● **GIVEN TASK**:
Using the data below, tally the lines that include the string "objects". Only the number is wanted.

=====

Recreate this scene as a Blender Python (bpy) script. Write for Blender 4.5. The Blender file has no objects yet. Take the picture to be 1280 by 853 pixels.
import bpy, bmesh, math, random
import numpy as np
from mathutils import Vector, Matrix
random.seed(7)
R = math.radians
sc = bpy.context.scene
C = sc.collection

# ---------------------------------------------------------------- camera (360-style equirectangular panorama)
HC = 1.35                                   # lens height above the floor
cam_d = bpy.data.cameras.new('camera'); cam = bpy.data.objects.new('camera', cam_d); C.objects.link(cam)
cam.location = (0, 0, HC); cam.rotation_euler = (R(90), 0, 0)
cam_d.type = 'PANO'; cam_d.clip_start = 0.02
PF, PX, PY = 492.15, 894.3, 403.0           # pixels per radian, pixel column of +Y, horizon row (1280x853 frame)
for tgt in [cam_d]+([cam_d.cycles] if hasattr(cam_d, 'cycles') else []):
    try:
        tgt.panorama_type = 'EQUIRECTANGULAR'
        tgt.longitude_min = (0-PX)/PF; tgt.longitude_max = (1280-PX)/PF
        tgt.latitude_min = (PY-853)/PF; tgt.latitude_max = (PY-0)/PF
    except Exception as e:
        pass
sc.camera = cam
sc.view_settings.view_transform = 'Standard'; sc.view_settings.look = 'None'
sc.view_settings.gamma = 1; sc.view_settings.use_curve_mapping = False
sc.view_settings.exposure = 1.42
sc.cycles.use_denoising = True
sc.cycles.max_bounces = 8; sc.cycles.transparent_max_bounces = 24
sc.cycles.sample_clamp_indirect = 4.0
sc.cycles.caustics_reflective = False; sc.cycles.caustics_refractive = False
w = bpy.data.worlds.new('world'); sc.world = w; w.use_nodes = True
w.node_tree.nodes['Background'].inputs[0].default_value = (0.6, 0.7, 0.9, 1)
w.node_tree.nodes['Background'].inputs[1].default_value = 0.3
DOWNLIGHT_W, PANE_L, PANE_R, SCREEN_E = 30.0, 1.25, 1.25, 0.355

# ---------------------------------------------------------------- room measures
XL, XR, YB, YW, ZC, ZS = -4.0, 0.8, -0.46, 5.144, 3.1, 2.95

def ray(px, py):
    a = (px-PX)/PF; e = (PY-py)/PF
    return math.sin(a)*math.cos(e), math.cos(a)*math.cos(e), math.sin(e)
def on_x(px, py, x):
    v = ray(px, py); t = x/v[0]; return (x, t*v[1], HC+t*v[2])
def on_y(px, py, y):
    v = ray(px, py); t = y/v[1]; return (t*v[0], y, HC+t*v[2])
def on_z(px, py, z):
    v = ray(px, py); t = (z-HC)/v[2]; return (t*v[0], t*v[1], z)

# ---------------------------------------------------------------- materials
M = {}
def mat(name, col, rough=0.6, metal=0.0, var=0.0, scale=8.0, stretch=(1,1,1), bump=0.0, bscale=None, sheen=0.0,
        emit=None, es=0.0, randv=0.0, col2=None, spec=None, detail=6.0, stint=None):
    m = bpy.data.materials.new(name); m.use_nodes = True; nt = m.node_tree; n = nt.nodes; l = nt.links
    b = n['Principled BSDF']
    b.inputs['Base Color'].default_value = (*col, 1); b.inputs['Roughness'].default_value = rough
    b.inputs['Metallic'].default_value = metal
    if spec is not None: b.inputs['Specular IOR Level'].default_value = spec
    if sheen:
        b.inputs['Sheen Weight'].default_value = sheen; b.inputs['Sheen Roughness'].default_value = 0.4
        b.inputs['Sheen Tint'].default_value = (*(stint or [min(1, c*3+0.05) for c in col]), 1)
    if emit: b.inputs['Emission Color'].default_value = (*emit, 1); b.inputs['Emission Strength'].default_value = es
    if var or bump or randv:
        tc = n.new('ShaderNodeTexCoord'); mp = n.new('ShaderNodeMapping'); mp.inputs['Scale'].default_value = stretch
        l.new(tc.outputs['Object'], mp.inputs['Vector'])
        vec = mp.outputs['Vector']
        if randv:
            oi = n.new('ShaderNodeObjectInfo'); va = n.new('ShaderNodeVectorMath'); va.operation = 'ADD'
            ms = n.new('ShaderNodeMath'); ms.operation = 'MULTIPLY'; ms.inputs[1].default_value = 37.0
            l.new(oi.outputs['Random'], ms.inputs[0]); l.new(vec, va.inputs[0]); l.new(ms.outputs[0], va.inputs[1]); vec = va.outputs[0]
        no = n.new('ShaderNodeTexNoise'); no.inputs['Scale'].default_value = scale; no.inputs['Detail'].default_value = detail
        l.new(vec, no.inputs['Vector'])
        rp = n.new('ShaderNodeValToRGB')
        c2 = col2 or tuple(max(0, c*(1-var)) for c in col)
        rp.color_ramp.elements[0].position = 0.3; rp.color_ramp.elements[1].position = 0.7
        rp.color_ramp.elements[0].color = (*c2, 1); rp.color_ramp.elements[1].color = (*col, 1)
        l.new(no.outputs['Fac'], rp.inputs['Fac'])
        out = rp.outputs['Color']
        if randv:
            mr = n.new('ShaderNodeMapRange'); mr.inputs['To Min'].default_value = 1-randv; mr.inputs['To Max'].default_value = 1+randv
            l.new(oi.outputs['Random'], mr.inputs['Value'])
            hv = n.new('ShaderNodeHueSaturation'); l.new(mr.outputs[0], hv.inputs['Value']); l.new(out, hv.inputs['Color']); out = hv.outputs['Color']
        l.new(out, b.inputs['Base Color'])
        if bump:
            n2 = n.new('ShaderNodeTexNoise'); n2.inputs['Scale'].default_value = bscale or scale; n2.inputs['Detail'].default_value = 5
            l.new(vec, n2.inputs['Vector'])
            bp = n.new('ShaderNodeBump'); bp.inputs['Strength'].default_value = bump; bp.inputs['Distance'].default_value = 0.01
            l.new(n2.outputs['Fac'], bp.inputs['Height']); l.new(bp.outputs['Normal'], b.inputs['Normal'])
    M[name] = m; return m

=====

● **TASK SOLUTION**:
2